As the Senate heads toward a showdown over the rules governing judicial confirmations, Senator Bill Frist, the majority leader, has agreed to join a handful of prominent Christian conservatives in a telecast portraying Democrats as "against people of faith" for blocking President Bush’s nominees. Fliers for the telecast, organized by the Family Research Council and scheduled to originate at a Kentucky megachurch the evening of April 24, call the day "Justice Sunday" and depict a young man holding a Bible in one hand and a gavel in the other. The flier does not name participants, but under the heading "the filibuster against people of faith," it reads: "The filibuster was once abused to protect racial bias, and it is now being used against people of faith."

If you don’t share our politics, you hate the baby Jesus.

If you don’t share our politics, you hate religious people.

If you don’t share our politics, you are evil.

Congrats, Republicans.
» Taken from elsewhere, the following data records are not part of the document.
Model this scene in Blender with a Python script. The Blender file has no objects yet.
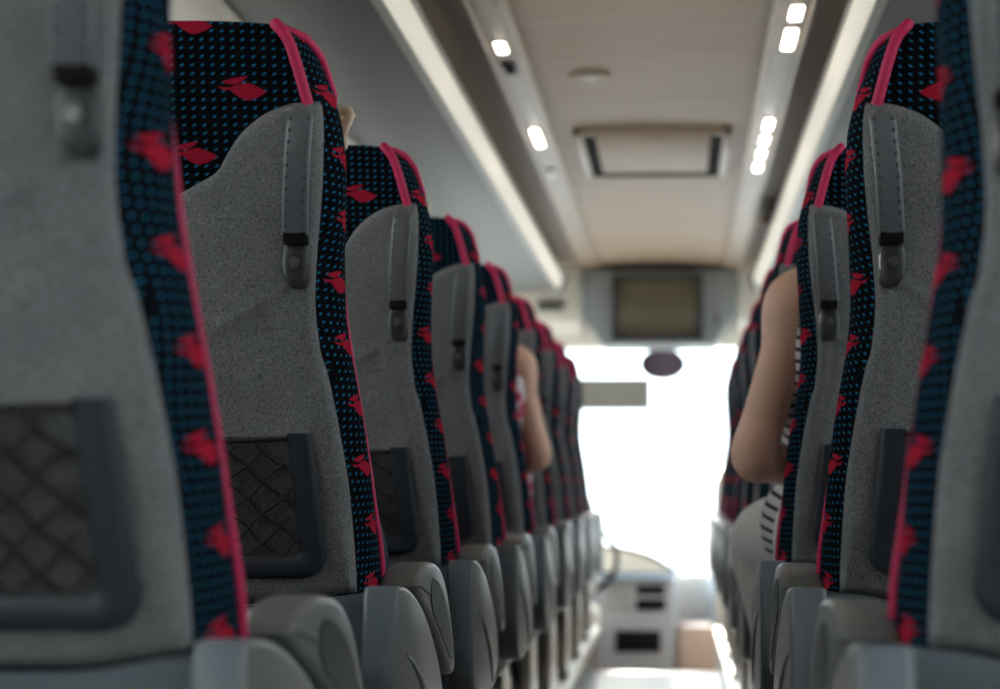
import bpy, bmesh, math, random
from mathutils import Vector, Matrix, Euler

random.seed(7)
C = bpy.context.scene.collection
PI = math.pi

# ------------------------------------------------------------------ helpers
def lerp_tab(tab, x):
    """tab: list of (x, y) sorted ascending; smooth interpolation"""
    if x <= tab[0][0]: return tab[0][1]
    if x >= tab[-1][0]: return tab[-1][1]
    for i in range(len(tab) - 1):
        x0, y0 = tab[i]; x1, y1 = tab[i + 1]
        if x0 <= x <= x1:
            h = x1 - x0
            def slope(j):
                if j <= 0: return (tab[1][1] - tab[0][1]) / (tab[1][0] - tab[0][0])
                if j >= len(tab) - 1: return (tab[-1][1] - tab[-2][1]) / (tab[-1][0] - tab[-2][0])
                a = (tab[j][1] - tab[j-1][1]) / (tab[j][0] - tab[j-1][0])
                b = (tab[j+1][1] - tab[j][1]) / (tab[j+1][0] - tab[j][0])
                if a * b <= 0: return 0.0
                return 2 * a * b / (a + b)
            m0, m1 = slope(i), slope(i + 1)
            t = (x - x0) / h
            return ((2*t**3 - 3*t**2 + 1) * y0 + (t**3 - 2*t**2 + t) * h * m0
                    + (-2*t**3 + 3*t**2) * y1 + (t**3 - t**2) * h * m1)

def sstep(e0, e1, x):
    t = max(0.0, min(1.0, (x - e0) / (e1 - e0)))
    return t * t * (3 - 2 * t)

def tag(o, label=None, cat=None, group=None, kind=None):
    if label: o['label'] = label
    if cat: o['category'] = cat
    if group: o['group'] = group
    if kind: o['kind'] = kind
    return o

def empty(name, loc=(0, 0, 0), rz=0.0):
    o = bpy.data.objects.new(name, None)
    o.empty_display_size = 0.1
    C.objects.link(o); o.location = loc; o.rotation_euler = (0, 0, rz)
    return o

def link(name, me, mat, parent=None, smooth=40, recalc=False):
    if isinstance(me, bmesh.types.BMesh):
        bm = me
        if recalc: bmesh.ops.recalc_face_normals(bm, faces=bm.faces[:])
        me = bpy.data.meshes.new(name); bm.to_mesh(me); bm.free()
    if smooth:
        me.shade_smooth(); me.set_sharp_from_angle(angle=math.radians(smooth))
    if mat is not None:
        me.materials.clear()
        for m in (mat if isinstance(mat, (list, tuple)) else [mat]): me.materials.append(m)
    o = bpy.data.objects.new(name, me); C.objects.link(o)
    if parent is not None: o.parent = parent
    return o

def B(): return bmesh.new()

def add_box(bm, x0, x1, y0, y1, z0, z1, bev=0.0, seg=2):
    b = bmesh.new()
    bmesh.ops.create_cube(b, size=1.0)
    for v in b.verts:
        v.co = Vector(((x0+x1)/2 + v.co.x*(x1-x0), (y0+y1)/2 + v.co.y*(y1-y0), (z0+z1)/2 + v.co.z*(z1-z0)))
    if bev > 0: bmesh.ops.bevel(b, geom=b.edges[:], offset=bev, segments=seg, profile=0.5, affect='EDGES')
    merge(bm, b); return bm

def merge(bm, b, M=None):
    me = bpy.data.meshes.new('tmp')
    if M is not None: bmesh.ops.transform(b, matrix=M, verts=b.verts[:])
    b.to_mesh(me); b.free(); bm.from_mesh(me); bpy.data.meshes.remove(me)

def add_prism(bm, pts, axis, a0, a1, bev=0.0, seg=2):
    """pts: closed 2D polygon. axis 'x': pts=(y,z); 'y': pts=(x,z); 'z': pts=(x,y)"""
    b = bmesh.new()
    def P(p, a):
        if axis == 'x': return (a, p[0], p[1])
        if axis == 'y': return (p[0], a, p[1])
        return (p[0], p[1], a)
    v0 = [b.verts.new(P(p, a0)) for p in pts]; v1 = [b.verts.new(P(p, a1)) for p in pts]
    f0 = b.faces.new(v0); f1 = b.faces.new(list(reversed(v1)))
    n = len(pts)
    for i in range(n):
        b.faces.new((v0[i], v1[i], v1[(i+1) % n], v0[(i+1) % n]))
    bmesh.ops.recalc_face_normals(b, faces=b.faces[:])
    if bev > 0:
        es = list({e for f in b.faces if len(f.verts) == n and n > 4 for e in f.edges}) if n > 4 else b.edges[:]
        bmesh.ops.bevel(b, geom=es, offset=bev, segments=seg, profile=0.5, affect='EDGES')
    merge(bm, b); return bm

def add_tube(bm, pts, r, n=8, closed=False, cap=True):
    pts = [Vector(p) for p in pts]; m = len(pts)
    rs = r if isinstance(r, (list, tuple)) else [r] * m
    rings = []; prev = None
    for i in range(m):
        if closed: t = pts[(i+1) % m] - pts[i-1]
        else: t = pts[min(i+1, m-1)] - pts[max(i-1, 0)]
        if t.length < 1e-9: t = Vector((0, 0, 1))
        t.normalize()
        if prev is None:
            a = Vector((0, 0, 1)) if abs(t.z) < 0.9 else Vector((0, 1, 0))
            u = t.cross(a).normalized()
        else:
            u = (prev - t * prev.dot(t)).normalized()
        prev = u; w = t.cross(u)
        rings.append([bm.verts.new(pts[i] + (u * math.cos(k*2*PI/n) + w * math.sin(k*2*PI/n)) * rs[i]) for k in range(n)])
    L = m if closed else m - 1
    for i in range(L):
        a, b = rings[i], rings[(i+1) % m]
        for k in range(n):
            bm.faces.new((a[k], a[(k+1) % n], b[(k+1) % n], b[k]))
    if cap and not closed:
        bm.faces.new(list(reversed(rings[0]))); bm.faces.new(rings[-1])
    return bm

def add_ball(bm, c, r, M=None, u=16, v=10):
    b = bmesh.new(); bmesh.ops.create_uvsphere(b, u_segments=u, v_segments=v, radius=1.0)
    rr = r if isinstance(r, (tuple, list)) else (r, r, r)
    for q in b.verts: q.co = Vector((q.co.x*rr[0], q.co.y*rr[1], q.co.z*rr[2]))
    if M is not None: bmesh.ops.transform(b, matrix=M.to_4x4(), verts=b.verts[:])
    bmesh.ops.translate(b, vec=Vector(c), verts=b.verts[:])
    merge(bm, b)

def add_disc(bm, c, r, depth, axis='z', n=24, bev=0.0):
    b = bmesh.new(); bmesh.ops.create_cone(b, cap_ends=True, segments=n, radius1=r, radius2=r, depth=depth)
    if bev: bmesh.ops.bevel(b, geom=[e for e in b.edges if len(e.link_faces) == 2 and e.calc_face_angle(0) > 1], offset=bev, segments=2, affect='EDGES')
    if axis == 'y': bmesh.ops.rotate(b, cent=(0,0,0), matrix=Matrix.Rotation(PI/2, 3, 'X'), verts=b.verts[:])
    if axis == 'x': bmesh.ops.rotate(b, cent=(0,0,0), matrix=Matrix.Rotation(PI/2, 3, 'Y'), verts=b.verts[:])
    bmesh.ops.translate(b, vec=Vector(c), verts=b.verts[:]); merge(bm, b)

# ------------------------------------------------------------------ materials
class NT:
    def __init__(s, name):
        s.m = bpy.data.materials.new(name); s.m.use_nodes = True
        s.t = s.m.node_tree; s.t.nodes.clear()
        s.out = s.t.nodes.new('ShaderNodeOutputMaterial')
        s.p = s.t.nodes.new('ShaderNodeBsdfPrincipled'); s.t.links.new(s.p.outputs[0], s.out.inputs[0])
    def n(s, k, **kw):
        q = s.t.nodes.new('ShaderNode' + k)
        for a, b in kw.items(): setattr(q, a, b)
        return q
    def set(s, inp, v):
        if hasattr(v, 'is_linked') or isinstance(v, bpy.types.NodeSocket): s.t.links.new(v, inp)
        else: inp.default_value = v
    def M(s, op, a, b=0.0, c=None):
        q = s.n('Math', operation=op); s.set(q.inputs[0], a); s.set(q.inputs[1], b)
        if c is not None: s.set(q.inputs[2], c)
        return q.outputs[0]
    def mix(s, f, a, b):
        q = s.n('Mix', data_type='RGBA'); s.set(q.inputs[0], f); s.set(q.inputs[6], a); s.set(q.inputs[7], b)
        return q.outputs[2]
    def noise(s, scale, detail=3.0, coord='Object', stretch=None, rough=0.5):
        tc = s.n('TexCoord'); q = s.n('TexNoise')
        src = tc.outputs[coord]
        if stretch:
            mp = s.n('Mapping'); s.t.links.new(src, mp.inputs[0]); mp.inputs['Scale'].default_value = stretch; src = mp.outputs[0]
        s.t.links.new(src, q.inputs['Vector']); q.inputs['Scale'].default_value = scale
        q.inputs['Detail'].default_value = detail; q.inputs['Roughness'].default_value = rough
        return q.outputs['Fac']
    def ramp(s, f, lo, hi):
        q = s.n('MapRange'); s.set(q.inputs[0], f); q.inputs[1].default_value = lo; q.inputs[2].default_value = hi
        return q.outputs[0]
    def bump(s, h, strength, dist):
        q = s.n('Bump'); s.set(q.inputs['Height'], h); q.inputs['Strength'].default_value = strength; q.inputs['Distance'].default_value = dist
        s.t.links.new(q.outputs[0], s.p.inputs['Normal'])
    def base(s, c): s.set(s.p.inputs['Base Color'], c if not isinstance(c, tuple) else (*c, 1.0))
    def rough(s, r): s.set(s.p.inputs['Roughness'], r)

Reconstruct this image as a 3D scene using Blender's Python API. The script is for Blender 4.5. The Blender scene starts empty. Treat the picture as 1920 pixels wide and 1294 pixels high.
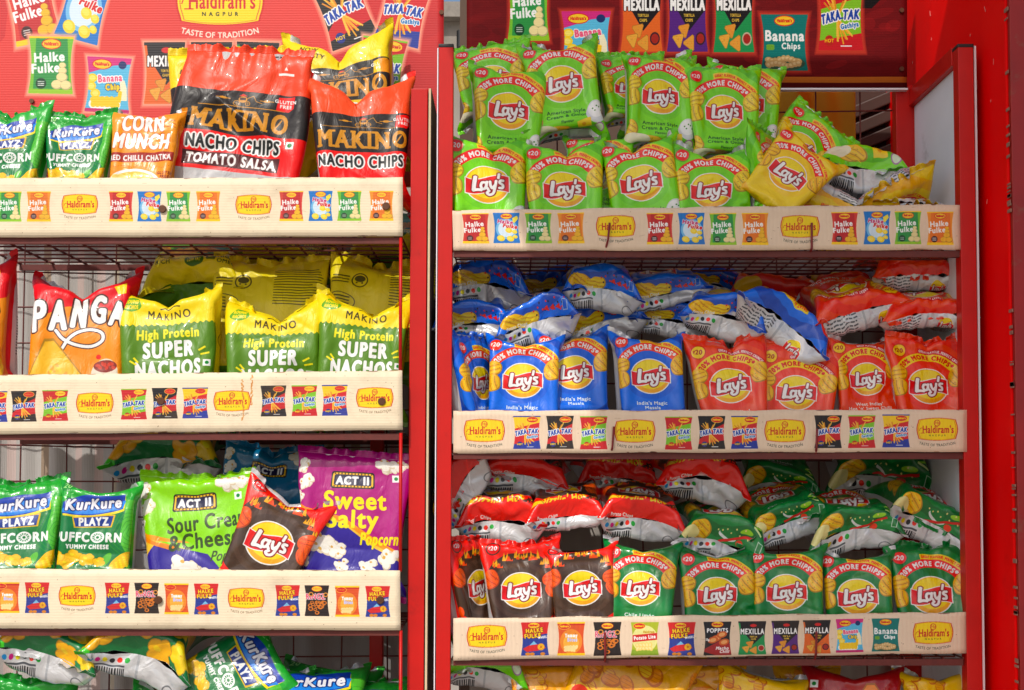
import bpy, math, random
import numpy as np
R = math.radians
sc = bpy.context.scene
COL = sc.collection
random.seed(7)

# ------------------------------------------------------------------ camera, sky, sun, exposure
CAM_Y = -2.45
CAM_Z = 1.194
PITCH = R(2.4)
FOCAL = 45.9
SHIFT = 0.1317 - math.tan(PITCH) * FOCAL / 36.0
cam_data = bpy.data.cameras.new('camera')
cam_data.lens = FOCAL
cam_data.sensor_width = 36.0
cam_data.shift_y = SHIFT
cam_data.clip_start = 0.05
cam_data.clip_end = 500.0
cam_data.dof.use_dof = False
cam = bpy.data.objects.new('camera', cam_data)
COL.objects.link(cam)
cam.location = (0.0, CAM_Y, CAM_Z)
cam.rotation_euler = (R(90) + PITCH, 0, 0)
sc.camera = cam

SUN_DIR = np.array([0.40, 0.92, -1.0])            # the way the light travels
SUN_DIR = SUN_DIR / np.linalg.norm(SUN_DIR)
SUN_ELEV = math.asin(-SUN_DIR[2])
SUN_AZ = math.atan2(-SUN_DIR[0], -SUN_DIR[1])     # from +Y towards +X
world = bpy.data.worlds.new('World')
sc.world = world
world.use_nodes = True
wn = world.node_tree.nodes
wn.clear()
w_out = wn.new('ShaderNodeOutputWorld')
w_bg = wn.new('ShaderNodeBackground')
w_sky = wn.new('ShaderNodeTexSky')
w_sky.sky_type = 'NISHITA'
w_sky.sun_disc = False
w_sky.sun_elevation = SUN_ELEV
w_sky.sun_rotation = SUN_AZ
w_sky.air_density = 1.0
w_sky.dust_density = 3.0
w_bg.inputs['Strength'].default_value = 0.15
world.node_tree.links.new(w_sky.outputs[0], w_bg.inputs[0])
world.node_tree.links.new(w_bg.outputs[0], w_out.inputs[0])
sun_data = bpy.data.lights.new('sun', 'SUN')
sun_data.energy = 3.1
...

Our leaders have now taken the traditional rhetorical demonization of our opposition and elevated it to heavenly heights.

That pretty much sums up my view on the current Schiavo-induced madness.  (Which is not to say that the madness lacks method:  f’instance, I think we can all safely assume that Senator Frist is looking gearing up for a 2008 run.)

Read the whole thing, and don’t miss his update in response to Hugh Hewitt‘s post. 

6 thoughts on “John Cole Hates The Baby Jesus”

  1. I used to watch Hugh Hewitt occasionally back when he was a fairly obscure commentator in LA. He was an idiot then, and he is an idiot now. That anyone pays attention to him is truly depressing.
    About the actual issue: I’d be really interested in what the Baby Jesus thinks of Bill Frist. — I mean: to reiterate a point I made in another thread, if you believe in God (the Christian, Jewish, or Muslim God, at least), you believe that He is a person, with a will of His own. Before speaking for Him, and announcing that He supports the attempt to do away with the filibuster, you’d think a certain caution might be in order.
    In dealing with ordinary humans, we exercise this caution: thus, anyone who hangs out on this blog, and has even the most rudimentary social skills, will figure out fairly quickly that mindreading is regarded as presumptuous and rude.
    But I would have thought that the rudeness of just assuming that some fellow blogger has some particular motive would be much less bad than assuming that God thinks a certain way. Moreover, the consequences of confusing what you want and what God thinks are a lot worse: not just rudeness, but possible damnation. So why don’t Frist et al seem troubled by this?

  2. I didn’t read the whole article, just the snippet. Based on the snippet, it’s hard to see where anyone is claiming to speak for God. Someone’s claiming to speak for all (or at least some significant majority) of people of faith, but that’s a whole ‘nother species of stupid.

  3. A more accurate poster for the event would show Scalia with a Bible in one hand and the Constitution in the other – “He shouldn’t have to choose.”

  4. I’ve been reading John Cole a bit lately and I feel sympathy for him. I keep wanting to write in and say, “Good job seeing the light” or something similarly dumb; also, “Don’t make any political decisions in the grip of emotion – wait until there’s a pause before reevaluating your loyalties.” Do I think he was a hackish partisan before and do I only agree with his current posts because they suit me politically, or do I have to go back and reevaluate his old arguments against my cherished views because this proves he’s 0% hackish? Anyway, I’ve been meaning to put up a post about this incoherent jumble of feelings at my note-to-self blog but incoherent jumbles turn out to be hard to describe.